Guidé par Geoff Hann, le propriétaire de l’agence de voyage, le groupe se déplace en minibus, sans marques distinctives. Leur voyage de quinze jours les mène du Kurdistan au nord jusqu’à Bassora au sud, en passant par Nimroud et Hatra, des anciennes cités de Mésopotamie, par l’antique Babylone, et par les villes saintes de Kerbala et Najaf. Le coût du voyage organisé par ce tour-opérateur, un des rares agréés par le gouvernement, est de 3 100 euros, sans compter les billets d’avion et les visas. La difficulté à obtenir des visas d’entrée – et de sortie – du territoire serait d’ailleurs de nature à décourager plus d’un visiteur individuel, les services de sécurité gardant la haute main sur leur attribution. Certains touristes, particulièrement téméraires, obtiennent un visa d’entrée uniquement pour le Kurdistan à leur arrivée dans le nord du pays, avant de tenter de passer au sud sans autorisation. Les ambassades étrangères déconseillent vivement cette pratique.

 


Sécurité
Mais le problème principal du pays demeure celui de la sécurité. Attentats-suicide ou voitures piégées sont quotidiens et font souvent des dizaines de victimes. Ils ciblent régulièrement magasins, marchés ou mosquées. Les cafés étaient encore relativement épargnés, mais depuis plusieurs semaines, ce n’est plus le cas. Même journalistes, hommes d’affaires et diplomates hésitent à sortir sans gardes du corps, notamment par crainte d’enlèvement.


« Lorsqu’on parle de l’Irak en Europe, la première chose qu’on pense, c’est terrorisme et violence, se désole Baha al-Maya, conseiller auprès du ministre du Tourisme. Il faut que nous changions cette image. » « Il faut faire de gros efforts pour expliquer aux gens que l’Irak, ce n’est pas le pays du terrorisme et des tueries, mais un pays d’histoire et de civilisation », ajoute-t-il.


Hann, qui organise des voyages en Irak depuis 2009, reconnaît que la situation sécuritaire demeure « difficile ». Le groupe de touristes, par exemple, a récemment été arrêté par des policiers qui leur ont demandé leur autorisation de prendre des photos, un document émis par l’autorité militaire qui en fait ne s’applique qu’aux journalistes. Hann venait déjà en Irak sous Saddam Hussein et, à l’époque, « on était surveillé » par les autorités. Aujourd’hui, « on est surveillé d’une manière différente, mais cette fois pour notre sécurité ». En ce qui concerne la sécurité de son groupe, Hann dit s’en remettre à la plus grande discrétion possible.
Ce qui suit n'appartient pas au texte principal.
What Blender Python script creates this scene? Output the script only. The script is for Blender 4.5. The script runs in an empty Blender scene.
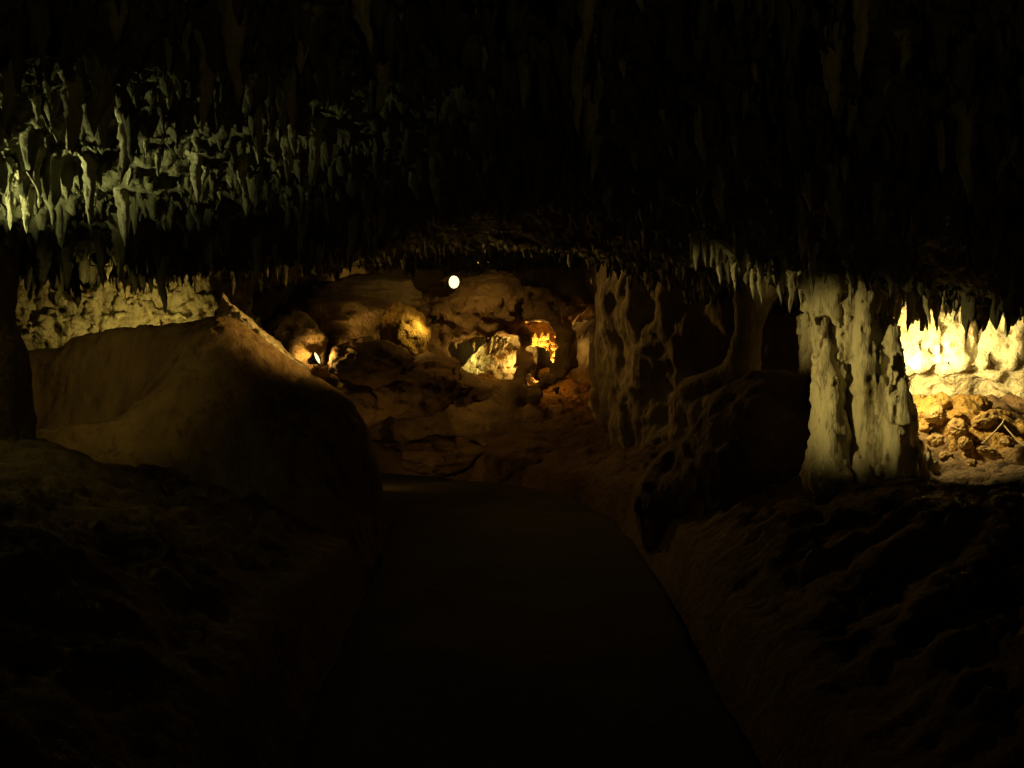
import bpy, math, random
import numpy as np
from mathutils import Vector, Matrix

random.seed(11)
RNG = np.random.default_rng(11)
C = bpy.context.scene.collection
SC = bpy.context.scene

# ------------------------------------------------------------------ camera, world, exposure
EYE = 1.55
PITCH = math.atan(39.0 / 996.0)
FPX = 996.0
cam_d = bpy.data.cameras.new('camera')
cam_d.lens = 35.0; cam_d.sensor_width = 36.0; cam_d.clip_start = 0.05; cam_d.clip_end = 200
cam = bpy.data.objects.new('camera', cam_d); C.objects.link(cam)
cam.location = (0, 0, EYE); cam.rotation_euler = (math.pi / 2 - PITCH, 0, 0)
SC.camera = cam
W = bpy.data.worlds.new('World'); SC.world = W; W.use_nodes = True
W.node_tree.nodes['Background'].inputs['Color'].default_value = (0, 0, 0, 1)   # underground: no sky
W.node_tree.nodes['Background'].inputs['Strength'].default_value = 0.0
SC.view_settings.view_transform = 'Standard'; SC.view_settings.look = 'None'
SC.view_settings.exposure = 0.0; SC.view_settings.gamma = 1.0; SC.view_settings.use_curve_mapping = False
SC.cycles.use_denoising = True
SC.cycles.max_bounces = 8; SC.cycles.diffuse_bounces = 5
SC.cycles.sample_clamp_indirect = 4.0

def P(px, py, Y):
    """a photograph pixel at distance Y in front of the eye, in metres"""
    sx, sy = (px - 512) / FPX, (384 - py) / FPX
    c, s = math.cos(PITCH), math.sin(PITCH)
    d = np.array([sx, c + sy * s, -s + sy * c])
    t = Y / d[1]
    return np.array([0, 0, EYE]) + t * d

def pix(p):
    c, s = math.cos(PITCH), math.sin(PITCH)
    v = np.array(p, float) - np.array([0, 0, EYE])
    f = v[1] * c - v[2] * s; u = v[1] * s + v[2] * c
    return 512 + FPX * v[0] / f, 384 - FPX * u / f

# ------------------------------------------------------------------ noise
def _h(ix, iy, iz, s):
    n = (ix.astype(np.int64) * 73856093) ^ (iy.astype(np.int64) * 19349663) ^ (iz.astype(np.int64) * 83492791) ^ (s * 2654435)
    n = (n ^ (n >> 13)) * 1274126177
    n = n & 0x7fffffff
    n = (n ^ (n >> 15)) * 2246822 & 0x7fffffff
    return (n ^ (n >> 11)) & 0xffff

def vnoise(p, s=0):
    """value noise in -1..1, p is (..., 3)"""
    f = np.floor(p); i = f.astype(np.int64); t = p - f
    t = t * t * t * (t * (t * 6 - 15) + 10)
    x, y, z = i[..., 0], i[..., 1], i[..., 2]
    tx, ty, tz = t[..., 0], t[..., 1], t[..., 2]
    def c(a, b, d): return _h(x + a, y + b, z + d, s).astype(np.float32) / 32767.5 - 1
    def L(a, b, w): return a + (b - a) * w
    return L(L(L(c(0,0,0), c(1,0,0), tx), L(c(0,1,0), c(1,1,0), tx), ty),
             L(L(c(0,0,1), c(1,0,1), tx), L(c(0,1,1), c(1,1,1), tx), ty), tz)

def fbm(p, o=4, s=0, g=0.5, l=2.03):
    r = 0; a = 1; n = 0
    for k in range(o):
        r = r + a * vnoise(p * (l ** k) + 17.3 * k, s + k); n += a; a *= g
    return r / n

def ridge(p, o=4, s=0, g=0.5):
    r = 0; a = 1; n = 0
    for k in range(o):
        r = r + a * (1 - 2 * np.abs(vnoise(p * (2.1 ** k) + 9.1 * k, s + k))); n += a; a *= g
    return r / n

def worley(p, s=0):
    f = np.floor(p); best = np.full(p.shape[:-1], 9.0, np.float32)
    for a in (-1, 0, 1):
        for b in (-1, 0, 1):
            for d in (-1, 0, 1):
                q = f + np.array([a, b, d]); i = q.astype(np.int64)
                j = np.stack([_h(i[..., 0], i[..., 1], i[..., 2], s + k) / 65535.0 for k in (1, 2, 3)], -1)
                best = np.minimum(best, ((q + j - p) ** 2).sum(-1))
    return np.sqrt(best)

def sstep(a, b, x):
    t = np.clip((x - a) / (b - a), 0, 1); return t * t * (3 - 2 * t)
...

Le policier qui les escorte peut faire appel à des renforts à tout moment, et les touristes sont priés de ne pas indiquer à l’avance ni où ils vont ni par quel chemin.


Zein Ali, 21 ans, veut croire à un retour des touristes porteurs d’espoir pour l’économie du pays. « Les touristes doivent venir ici, voir la ville, je suis sûr qu’ils voudront revenir après une première visite », affirme cet employé d’une entreprise de nettoyage.